* **YOUR TASK**: Look through the material below for "Write". Copy every line that contains it.

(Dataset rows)

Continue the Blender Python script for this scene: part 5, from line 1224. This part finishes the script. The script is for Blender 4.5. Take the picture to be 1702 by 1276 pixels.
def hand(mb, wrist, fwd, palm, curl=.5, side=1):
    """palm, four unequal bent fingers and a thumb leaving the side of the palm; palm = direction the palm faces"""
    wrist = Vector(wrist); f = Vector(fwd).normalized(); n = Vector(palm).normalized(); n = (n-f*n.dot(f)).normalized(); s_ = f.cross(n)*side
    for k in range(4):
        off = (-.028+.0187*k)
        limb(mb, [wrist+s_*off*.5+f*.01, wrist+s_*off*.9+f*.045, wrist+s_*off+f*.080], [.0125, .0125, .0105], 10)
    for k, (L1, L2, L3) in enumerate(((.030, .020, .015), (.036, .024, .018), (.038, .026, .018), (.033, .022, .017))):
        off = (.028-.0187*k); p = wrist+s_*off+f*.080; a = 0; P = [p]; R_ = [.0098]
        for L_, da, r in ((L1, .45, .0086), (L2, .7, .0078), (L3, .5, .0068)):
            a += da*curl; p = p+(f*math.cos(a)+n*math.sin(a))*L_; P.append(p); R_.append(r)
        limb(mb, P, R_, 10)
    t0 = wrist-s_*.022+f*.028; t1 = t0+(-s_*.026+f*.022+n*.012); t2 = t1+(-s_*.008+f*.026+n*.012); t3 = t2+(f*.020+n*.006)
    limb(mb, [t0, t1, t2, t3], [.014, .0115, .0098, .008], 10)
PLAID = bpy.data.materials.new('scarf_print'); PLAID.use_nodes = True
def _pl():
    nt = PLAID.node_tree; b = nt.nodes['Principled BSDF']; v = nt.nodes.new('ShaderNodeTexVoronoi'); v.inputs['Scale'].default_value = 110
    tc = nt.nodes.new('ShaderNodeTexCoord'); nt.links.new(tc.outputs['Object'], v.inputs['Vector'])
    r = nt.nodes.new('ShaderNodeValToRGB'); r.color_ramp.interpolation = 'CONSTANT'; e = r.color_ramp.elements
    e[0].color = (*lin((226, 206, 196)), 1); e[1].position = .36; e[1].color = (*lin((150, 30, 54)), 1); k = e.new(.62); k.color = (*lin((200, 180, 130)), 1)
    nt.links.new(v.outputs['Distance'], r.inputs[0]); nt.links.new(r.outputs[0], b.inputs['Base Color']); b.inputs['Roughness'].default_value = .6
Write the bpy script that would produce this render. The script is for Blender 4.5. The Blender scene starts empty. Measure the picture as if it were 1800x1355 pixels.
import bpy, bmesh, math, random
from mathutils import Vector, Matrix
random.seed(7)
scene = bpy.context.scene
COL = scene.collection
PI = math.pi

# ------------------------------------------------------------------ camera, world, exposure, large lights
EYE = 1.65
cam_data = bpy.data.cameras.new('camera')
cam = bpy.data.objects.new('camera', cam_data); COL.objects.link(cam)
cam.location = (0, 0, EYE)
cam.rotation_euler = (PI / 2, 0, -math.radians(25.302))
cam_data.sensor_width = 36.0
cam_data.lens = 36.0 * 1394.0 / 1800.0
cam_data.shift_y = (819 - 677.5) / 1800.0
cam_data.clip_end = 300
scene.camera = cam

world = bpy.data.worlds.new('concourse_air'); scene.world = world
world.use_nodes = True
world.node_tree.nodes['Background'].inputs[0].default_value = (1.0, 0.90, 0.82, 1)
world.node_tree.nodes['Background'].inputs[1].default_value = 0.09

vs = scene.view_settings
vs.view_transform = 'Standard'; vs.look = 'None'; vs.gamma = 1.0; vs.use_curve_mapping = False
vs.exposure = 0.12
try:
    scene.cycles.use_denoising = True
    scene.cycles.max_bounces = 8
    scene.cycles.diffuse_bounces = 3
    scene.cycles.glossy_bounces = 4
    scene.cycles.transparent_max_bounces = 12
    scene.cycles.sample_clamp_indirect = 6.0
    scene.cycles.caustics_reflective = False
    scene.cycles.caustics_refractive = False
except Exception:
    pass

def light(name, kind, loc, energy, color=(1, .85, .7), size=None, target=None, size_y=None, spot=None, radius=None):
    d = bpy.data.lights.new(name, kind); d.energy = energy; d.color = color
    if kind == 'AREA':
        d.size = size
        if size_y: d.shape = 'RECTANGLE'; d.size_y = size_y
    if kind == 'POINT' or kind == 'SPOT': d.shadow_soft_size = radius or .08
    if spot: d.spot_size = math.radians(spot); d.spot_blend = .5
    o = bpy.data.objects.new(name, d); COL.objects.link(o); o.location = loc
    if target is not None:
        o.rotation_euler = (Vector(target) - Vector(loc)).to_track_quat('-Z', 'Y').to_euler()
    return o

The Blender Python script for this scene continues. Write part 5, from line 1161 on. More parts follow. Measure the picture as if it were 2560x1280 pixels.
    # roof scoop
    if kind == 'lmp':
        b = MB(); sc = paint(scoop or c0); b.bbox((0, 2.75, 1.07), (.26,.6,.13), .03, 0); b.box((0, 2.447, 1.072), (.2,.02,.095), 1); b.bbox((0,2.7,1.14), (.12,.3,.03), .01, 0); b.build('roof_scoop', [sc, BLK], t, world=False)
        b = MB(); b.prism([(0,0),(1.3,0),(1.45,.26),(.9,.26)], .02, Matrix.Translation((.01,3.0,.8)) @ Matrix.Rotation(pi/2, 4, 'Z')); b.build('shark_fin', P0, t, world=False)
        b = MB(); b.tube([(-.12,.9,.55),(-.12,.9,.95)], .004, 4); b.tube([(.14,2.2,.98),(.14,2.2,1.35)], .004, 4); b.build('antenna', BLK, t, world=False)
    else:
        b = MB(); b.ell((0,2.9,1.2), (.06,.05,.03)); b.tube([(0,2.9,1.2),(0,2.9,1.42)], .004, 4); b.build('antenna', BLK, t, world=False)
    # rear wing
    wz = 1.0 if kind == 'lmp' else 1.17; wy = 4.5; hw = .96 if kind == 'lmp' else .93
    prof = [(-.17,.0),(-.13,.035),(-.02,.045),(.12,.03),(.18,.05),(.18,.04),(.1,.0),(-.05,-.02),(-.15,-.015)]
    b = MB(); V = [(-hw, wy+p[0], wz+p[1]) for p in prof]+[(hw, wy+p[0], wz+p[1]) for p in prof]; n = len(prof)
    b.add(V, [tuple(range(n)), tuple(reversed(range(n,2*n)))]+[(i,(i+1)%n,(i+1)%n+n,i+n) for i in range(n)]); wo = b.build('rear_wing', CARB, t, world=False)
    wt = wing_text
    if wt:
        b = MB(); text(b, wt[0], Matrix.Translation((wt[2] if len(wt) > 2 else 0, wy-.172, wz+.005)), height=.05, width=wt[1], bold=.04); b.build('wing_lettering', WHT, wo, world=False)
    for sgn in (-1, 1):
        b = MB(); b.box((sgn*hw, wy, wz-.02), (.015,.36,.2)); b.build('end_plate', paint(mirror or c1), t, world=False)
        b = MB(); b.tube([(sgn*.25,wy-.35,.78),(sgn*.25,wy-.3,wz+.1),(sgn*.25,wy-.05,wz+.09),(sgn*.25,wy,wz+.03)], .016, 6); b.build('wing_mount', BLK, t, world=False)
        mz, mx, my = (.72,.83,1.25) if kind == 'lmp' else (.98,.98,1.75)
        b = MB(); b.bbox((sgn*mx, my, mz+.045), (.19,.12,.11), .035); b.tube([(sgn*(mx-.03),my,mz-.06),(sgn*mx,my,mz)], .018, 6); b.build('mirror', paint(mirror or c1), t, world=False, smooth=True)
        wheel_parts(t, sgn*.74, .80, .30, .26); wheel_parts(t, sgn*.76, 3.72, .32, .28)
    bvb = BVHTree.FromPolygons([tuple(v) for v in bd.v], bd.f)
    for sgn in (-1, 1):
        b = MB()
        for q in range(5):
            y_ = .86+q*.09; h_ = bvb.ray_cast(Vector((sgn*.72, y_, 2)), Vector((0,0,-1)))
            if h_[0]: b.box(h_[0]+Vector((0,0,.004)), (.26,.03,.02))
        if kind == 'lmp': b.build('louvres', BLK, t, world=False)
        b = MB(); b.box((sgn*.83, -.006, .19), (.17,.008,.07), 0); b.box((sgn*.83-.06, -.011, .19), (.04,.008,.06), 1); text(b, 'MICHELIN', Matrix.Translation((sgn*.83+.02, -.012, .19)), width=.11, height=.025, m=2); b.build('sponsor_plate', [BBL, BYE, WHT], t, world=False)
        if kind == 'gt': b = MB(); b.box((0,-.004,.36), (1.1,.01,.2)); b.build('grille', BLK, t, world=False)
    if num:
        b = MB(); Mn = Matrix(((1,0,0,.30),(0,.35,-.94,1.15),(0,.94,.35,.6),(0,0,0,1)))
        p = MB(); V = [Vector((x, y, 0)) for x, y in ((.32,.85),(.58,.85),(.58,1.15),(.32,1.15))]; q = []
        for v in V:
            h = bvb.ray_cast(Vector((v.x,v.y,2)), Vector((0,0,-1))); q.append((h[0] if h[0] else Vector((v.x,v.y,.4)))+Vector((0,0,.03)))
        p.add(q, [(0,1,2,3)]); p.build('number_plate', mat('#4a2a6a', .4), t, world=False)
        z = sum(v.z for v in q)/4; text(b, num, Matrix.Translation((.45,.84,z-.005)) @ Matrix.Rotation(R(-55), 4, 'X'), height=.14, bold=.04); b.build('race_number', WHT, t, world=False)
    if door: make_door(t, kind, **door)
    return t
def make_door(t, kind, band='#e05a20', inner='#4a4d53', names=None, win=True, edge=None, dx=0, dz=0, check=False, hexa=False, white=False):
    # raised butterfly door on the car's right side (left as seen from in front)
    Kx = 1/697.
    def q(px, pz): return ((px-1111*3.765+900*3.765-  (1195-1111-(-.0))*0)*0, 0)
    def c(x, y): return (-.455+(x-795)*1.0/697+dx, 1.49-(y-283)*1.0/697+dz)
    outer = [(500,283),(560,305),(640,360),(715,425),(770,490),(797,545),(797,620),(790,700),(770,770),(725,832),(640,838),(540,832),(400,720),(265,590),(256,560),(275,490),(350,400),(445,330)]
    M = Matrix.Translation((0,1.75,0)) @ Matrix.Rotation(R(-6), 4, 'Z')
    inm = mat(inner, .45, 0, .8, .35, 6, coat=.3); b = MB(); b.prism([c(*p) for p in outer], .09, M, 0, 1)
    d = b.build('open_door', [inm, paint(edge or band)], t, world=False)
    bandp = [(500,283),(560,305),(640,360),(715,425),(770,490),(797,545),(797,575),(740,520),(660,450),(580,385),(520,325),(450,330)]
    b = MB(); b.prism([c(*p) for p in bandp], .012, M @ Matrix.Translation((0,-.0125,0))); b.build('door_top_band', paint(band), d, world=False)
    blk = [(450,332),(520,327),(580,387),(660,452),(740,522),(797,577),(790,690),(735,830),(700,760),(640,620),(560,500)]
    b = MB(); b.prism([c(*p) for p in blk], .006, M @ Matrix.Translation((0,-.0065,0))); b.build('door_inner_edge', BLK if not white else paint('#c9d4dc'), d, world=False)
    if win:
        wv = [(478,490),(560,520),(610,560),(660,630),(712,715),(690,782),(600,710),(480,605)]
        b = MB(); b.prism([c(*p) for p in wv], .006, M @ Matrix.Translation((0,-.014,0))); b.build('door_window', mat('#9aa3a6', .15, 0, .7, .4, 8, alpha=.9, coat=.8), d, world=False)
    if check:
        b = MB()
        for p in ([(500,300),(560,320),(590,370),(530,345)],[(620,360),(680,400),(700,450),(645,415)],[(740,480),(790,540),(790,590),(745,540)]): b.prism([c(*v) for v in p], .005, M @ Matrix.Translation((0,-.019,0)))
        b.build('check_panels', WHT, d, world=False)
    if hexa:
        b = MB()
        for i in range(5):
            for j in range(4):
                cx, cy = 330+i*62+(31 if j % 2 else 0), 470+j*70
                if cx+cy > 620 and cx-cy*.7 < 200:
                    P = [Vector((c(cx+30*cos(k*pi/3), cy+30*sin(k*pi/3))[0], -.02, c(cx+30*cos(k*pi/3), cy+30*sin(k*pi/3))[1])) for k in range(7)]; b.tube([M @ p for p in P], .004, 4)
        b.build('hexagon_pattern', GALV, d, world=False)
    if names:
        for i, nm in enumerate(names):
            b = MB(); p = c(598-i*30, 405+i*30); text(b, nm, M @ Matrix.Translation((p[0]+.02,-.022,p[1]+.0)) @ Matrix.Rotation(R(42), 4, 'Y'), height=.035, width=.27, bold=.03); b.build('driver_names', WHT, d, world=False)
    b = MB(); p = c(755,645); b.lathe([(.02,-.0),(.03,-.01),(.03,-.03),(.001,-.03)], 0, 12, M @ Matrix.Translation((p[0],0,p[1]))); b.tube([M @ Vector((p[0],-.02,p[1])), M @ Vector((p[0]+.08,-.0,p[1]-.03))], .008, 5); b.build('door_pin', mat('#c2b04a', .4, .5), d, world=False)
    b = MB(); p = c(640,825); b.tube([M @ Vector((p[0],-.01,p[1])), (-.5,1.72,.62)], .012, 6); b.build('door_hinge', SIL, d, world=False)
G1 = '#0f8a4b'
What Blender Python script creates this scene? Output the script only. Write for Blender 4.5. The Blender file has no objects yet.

* **RESULT**:
Write the bpy script that would produce this render. The script is for Blender 4.5. The Blender scene starts empty. Measure the picture as if it were 1800x1355 pixels.
The Blender Python script for this scene continues. Write part 5, from line 1161 on. More parts follow. Measure the picture as if it were 2560x1280 pixels.
What Blender Python script creates this scene? Output the script only. Write for Blender 4.5. The Blender file has no objects yet.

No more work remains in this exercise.